Additional Services. Every architectural services agreement should include a section on Additional Services. These are services available to your client, but are NOT included in your basic architectural services.

Are you giving away services that you should be compensated additionally for? Many architects are doing just that.

In our Agreement for Architectural Services at Fivecat Studio we clearly identify several Additional Services. Services such as Existing Conditions Surveys, Interior Design, Kitchen Design, 3-D Modeling, Illustration, Rendering and Estimating are all offered to our clients as additional services.

Construction Services. Since we launched our firm in 1999, most every prospective client I meet asks if Fivecat Studio offers construction services. Many people have the perception that architects build buildings and many others wished they would. So, in 2007 we stopped saying no and launched our Construction Management Services.
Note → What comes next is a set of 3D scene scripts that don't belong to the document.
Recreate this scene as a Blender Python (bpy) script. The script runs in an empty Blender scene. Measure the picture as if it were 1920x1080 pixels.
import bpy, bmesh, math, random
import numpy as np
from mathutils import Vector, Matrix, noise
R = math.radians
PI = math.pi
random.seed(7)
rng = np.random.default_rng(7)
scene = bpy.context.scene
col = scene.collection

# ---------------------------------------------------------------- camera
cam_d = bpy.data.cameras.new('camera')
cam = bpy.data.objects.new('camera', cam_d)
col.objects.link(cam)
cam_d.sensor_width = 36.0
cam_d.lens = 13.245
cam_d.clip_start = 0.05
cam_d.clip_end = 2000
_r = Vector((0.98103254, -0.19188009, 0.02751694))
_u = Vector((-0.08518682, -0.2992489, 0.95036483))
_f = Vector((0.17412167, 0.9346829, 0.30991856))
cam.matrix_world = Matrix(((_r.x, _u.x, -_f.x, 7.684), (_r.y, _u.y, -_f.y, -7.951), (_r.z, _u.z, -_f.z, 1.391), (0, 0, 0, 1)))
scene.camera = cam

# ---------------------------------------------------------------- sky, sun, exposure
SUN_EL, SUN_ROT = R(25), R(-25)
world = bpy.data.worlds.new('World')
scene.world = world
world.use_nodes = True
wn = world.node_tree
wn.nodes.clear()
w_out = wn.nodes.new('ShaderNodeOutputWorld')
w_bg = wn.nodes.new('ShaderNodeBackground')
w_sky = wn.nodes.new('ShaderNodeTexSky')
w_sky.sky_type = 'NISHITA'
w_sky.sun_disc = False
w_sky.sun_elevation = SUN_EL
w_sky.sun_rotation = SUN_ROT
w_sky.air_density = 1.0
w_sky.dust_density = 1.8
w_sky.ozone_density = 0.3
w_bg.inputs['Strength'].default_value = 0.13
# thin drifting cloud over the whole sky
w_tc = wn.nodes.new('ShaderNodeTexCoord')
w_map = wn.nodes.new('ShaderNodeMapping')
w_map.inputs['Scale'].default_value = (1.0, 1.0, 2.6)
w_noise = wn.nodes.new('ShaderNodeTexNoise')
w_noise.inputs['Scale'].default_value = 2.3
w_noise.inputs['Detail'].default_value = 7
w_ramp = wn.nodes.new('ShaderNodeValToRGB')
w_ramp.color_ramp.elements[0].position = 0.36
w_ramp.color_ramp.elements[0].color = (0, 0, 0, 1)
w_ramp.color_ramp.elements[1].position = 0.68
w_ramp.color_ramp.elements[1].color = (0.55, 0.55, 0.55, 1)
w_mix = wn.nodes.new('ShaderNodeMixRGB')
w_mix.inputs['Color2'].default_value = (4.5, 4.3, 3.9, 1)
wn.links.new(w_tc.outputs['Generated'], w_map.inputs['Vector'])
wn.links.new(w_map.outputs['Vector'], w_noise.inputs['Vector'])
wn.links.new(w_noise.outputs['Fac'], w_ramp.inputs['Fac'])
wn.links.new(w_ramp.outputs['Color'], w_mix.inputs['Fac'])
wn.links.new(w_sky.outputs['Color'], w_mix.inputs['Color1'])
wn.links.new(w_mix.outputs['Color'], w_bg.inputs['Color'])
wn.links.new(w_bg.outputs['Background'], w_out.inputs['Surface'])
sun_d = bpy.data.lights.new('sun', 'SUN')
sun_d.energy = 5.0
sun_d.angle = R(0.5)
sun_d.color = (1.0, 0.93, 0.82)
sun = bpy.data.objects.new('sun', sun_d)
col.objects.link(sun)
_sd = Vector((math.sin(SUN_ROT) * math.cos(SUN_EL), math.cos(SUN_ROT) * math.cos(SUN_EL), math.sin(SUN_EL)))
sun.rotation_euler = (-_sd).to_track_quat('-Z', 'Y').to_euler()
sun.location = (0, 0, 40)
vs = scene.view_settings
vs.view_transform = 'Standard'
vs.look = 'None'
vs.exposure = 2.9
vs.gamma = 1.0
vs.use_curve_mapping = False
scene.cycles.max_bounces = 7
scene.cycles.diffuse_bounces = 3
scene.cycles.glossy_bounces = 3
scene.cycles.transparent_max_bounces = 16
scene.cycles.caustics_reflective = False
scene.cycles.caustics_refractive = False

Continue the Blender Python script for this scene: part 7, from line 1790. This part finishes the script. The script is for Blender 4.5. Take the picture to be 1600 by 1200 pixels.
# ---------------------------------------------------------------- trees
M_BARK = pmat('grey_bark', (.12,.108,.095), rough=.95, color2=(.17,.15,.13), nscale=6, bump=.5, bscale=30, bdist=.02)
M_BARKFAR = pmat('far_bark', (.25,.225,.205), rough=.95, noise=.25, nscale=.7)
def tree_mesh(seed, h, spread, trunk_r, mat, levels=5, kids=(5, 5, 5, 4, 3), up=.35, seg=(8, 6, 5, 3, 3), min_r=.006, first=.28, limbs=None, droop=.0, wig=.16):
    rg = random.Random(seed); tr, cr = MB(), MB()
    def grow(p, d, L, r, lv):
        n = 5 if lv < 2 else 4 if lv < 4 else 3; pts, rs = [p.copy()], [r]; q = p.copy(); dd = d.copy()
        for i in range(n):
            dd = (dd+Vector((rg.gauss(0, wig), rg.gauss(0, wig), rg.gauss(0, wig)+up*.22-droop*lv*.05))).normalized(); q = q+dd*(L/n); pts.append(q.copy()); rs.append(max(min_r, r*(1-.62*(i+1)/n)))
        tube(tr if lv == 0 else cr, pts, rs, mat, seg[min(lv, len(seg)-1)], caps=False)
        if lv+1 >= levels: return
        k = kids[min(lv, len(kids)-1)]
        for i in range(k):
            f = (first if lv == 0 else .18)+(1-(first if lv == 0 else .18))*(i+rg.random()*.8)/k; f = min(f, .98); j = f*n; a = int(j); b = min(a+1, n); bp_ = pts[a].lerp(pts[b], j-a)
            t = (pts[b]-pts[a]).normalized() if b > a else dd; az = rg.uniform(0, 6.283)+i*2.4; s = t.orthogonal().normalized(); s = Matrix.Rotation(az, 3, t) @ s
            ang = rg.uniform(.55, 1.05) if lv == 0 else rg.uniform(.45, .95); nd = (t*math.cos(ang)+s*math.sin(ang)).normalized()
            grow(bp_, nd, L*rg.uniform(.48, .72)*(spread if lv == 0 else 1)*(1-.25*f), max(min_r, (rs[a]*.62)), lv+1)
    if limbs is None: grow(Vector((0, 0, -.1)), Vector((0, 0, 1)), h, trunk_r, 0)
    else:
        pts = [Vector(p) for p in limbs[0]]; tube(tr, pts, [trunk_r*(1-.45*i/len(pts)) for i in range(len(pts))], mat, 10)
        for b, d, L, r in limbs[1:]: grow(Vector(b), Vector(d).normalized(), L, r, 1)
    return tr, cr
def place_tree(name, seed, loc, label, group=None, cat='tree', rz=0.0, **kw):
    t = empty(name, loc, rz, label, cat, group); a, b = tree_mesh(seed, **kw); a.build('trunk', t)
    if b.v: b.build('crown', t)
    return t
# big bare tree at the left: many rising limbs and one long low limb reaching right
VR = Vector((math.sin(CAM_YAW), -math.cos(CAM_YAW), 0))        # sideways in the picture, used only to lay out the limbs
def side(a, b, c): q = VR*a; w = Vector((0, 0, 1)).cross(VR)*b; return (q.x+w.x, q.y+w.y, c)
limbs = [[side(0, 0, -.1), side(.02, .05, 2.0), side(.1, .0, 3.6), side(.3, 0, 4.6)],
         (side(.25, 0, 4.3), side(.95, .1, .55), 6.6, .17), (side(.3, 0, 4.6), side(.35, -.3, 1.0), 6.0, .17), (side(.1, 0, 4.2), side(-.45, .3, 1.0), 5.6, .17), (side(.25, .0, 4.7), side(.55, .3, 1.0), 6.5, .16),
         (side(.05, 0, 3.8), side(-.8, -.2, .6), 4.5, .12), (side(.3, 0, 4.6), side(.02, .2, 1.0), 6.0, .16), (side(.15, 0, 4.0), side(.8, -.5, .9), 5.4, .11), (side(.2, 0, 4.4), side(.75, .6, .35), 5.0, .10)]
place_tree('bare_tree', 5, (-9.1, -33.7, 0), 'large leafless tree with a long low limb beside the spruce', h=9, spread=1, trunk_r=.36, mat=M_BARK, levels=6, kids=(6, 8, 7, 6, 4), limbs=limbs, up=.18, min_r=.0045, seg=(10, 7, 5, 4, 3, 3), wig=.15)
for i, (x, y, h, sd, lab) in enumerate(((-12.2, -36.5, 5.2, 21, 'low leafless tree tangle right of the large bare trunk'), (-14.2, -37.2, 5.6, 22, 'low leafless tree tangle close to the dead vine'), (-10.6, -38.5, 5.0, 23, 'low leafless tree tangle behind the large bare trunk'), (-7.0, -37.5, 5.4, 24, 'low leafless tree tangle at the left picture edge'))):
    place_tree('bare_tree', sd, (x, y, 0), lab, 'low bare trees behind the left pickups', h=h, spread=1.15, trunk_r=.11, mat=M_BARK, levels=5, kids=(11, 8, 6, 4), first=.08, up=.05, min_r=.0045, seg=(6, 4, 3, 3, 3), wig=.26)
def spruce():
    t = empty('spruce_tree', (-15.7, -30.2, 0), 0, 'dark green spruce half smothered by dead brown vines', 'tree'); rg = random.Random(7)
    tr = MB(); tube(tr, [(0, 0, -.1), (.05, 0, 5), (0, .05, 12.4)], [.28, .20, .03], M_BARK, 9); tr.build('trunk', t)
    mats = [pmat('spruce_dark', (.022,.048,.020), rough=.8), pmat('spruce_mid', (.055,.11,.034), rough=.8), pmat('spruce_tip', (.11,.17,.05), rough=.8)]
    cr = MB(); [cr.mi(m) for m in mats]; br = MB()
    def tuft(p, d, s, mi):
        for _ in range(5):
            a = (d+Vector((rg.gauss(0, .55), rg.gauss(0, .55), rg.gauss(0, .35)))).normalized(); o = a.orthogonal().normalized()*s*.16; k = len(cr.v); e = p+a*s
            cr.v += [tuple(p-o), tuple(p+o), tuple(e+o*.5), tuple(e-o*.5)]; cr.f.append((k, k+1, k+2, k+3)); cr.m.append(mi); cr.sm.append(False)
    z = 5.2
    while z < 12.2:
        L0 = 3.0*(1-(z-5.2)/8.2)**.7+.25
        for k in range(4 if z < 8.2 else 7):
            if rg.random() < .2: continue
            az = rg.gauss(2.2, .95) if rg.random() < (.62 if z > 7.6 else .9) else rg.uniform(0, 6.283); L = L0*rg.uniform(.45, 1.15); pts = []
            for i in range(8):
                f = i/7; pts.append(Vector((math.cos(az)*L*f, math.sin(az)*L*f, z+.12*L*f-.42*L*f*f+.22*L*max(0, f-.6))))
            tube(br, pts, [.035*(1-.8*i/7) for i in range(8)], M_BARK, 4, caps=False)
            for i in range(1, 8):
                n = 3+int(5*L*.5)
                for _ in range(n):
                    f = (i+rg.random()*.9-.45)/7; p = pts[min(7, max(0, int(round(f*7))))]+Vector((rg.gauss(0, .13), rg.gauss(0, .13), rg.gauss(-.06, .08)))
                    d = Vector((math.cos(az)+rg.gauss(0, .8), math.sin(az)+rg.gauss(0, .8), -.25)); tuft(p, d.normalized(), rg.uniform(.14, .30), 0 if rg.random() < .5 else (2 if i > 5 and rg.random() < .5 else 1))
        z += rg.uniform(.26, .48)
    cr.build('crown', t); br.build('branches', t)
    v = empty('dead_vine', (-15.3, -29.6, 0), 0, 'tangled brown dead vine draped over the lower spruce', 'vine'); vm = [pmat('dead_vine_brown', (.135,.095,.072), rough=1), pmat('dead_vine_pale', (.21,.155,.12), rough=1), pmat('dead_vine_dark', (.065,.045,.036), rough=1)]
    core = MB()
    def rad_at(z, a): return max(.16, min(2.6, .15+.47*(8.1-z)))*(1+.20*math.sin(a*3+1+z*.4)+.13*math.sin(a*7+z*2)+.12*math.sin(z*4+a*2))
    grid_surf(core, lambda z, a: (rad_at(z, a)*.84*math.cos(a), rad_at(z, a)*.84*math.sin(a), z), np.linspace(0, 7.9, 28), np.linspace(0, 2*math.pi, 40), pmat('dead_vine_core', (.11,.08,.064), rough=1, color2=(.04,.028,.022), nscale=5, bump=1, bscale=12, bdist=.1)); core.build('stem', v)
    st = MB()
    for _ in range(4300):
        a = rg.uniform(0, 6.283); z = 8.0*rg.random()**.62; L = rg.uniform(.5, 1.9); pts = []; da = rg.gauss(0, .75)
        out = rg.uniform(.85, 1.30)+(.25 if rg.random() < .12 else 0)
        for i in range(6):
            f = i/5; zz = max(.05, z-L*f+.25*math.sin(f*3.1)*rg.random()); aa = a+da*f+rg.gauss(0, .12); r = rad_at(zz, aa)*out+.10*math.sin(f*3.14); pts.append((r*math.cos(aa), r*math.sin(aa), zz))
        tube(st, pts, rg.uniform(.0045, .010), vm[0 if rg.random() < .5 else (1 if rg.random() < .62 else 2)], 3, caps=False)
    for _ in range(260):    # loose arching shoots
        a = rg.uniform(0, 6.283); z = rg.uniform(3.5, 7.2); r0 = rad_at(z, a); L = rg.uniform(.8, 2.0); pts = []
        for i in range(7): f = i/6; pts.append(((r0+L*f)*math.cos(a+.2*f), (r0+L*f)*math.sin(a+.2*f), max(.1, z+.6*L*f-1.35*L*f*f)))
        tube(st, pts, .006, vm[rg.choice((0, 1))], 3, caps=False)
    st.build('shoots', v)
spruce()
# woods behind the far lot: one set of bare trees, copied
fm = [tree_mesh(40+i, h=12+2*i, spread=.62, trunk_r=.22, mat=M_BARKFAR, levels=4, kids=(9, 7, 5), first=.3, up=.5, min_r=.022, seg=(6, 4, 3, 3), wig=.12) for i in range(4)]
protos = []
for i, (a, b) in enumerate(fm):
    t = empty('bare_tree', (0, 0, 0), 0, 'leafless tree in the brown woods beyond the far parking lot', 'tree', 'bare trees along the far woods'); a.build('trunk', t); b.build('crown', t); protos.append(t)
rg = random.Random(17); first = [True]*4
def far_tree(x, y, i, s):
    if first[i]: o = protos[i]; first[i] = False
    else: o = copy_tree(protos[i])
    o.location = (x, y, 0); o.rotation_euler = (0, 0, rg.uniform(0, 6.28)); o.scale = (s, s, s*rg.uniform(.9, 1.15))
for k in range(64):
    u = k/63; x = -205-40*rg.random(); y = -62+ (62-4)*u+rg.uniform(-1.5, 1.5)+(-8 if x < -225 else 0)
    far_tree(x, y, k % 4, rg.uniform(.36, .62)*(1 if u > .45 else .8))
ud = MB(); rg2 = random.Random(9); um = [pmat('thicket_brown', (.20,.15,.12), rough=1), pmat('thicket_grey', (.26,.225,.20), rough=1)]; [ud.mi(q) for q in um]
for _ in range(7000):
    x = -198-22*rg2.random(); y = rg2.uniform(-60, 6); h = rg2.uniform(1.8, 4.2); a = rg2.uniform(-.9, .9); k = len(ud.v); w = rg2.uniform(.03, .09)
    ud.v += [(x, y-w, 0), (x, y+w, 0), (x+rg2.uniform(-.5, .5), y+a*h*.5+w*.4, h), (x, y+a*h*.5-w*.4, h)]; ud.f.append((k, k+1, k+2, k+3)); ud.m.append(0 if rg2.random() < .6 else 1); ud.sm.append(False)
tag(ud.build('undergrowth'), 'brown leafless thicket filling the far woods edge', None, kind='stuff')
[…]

In doing so, we more than doubled the revenue we collect from each project for which we perform these services.

Through the years we have learned that not every project and not every client is a good fit for these services though.

If we feel that the project and the client are compatible, we offer Construction Management Services as an Advisor, not as Constructor. It is important to differentiate the difference between the two services. I will publish a more thorough post on this topic in the future,  but the basic difference is in the agreements between the owner and the multiple contractors. As an Advisor, the contracts are direct between the owner and contractor. The architect is responsible for managing costs, sequencing, scheduling and payments. The full liability for the construction falls upon the contractors. The architect is simply an agent to the client with no liability for the construction.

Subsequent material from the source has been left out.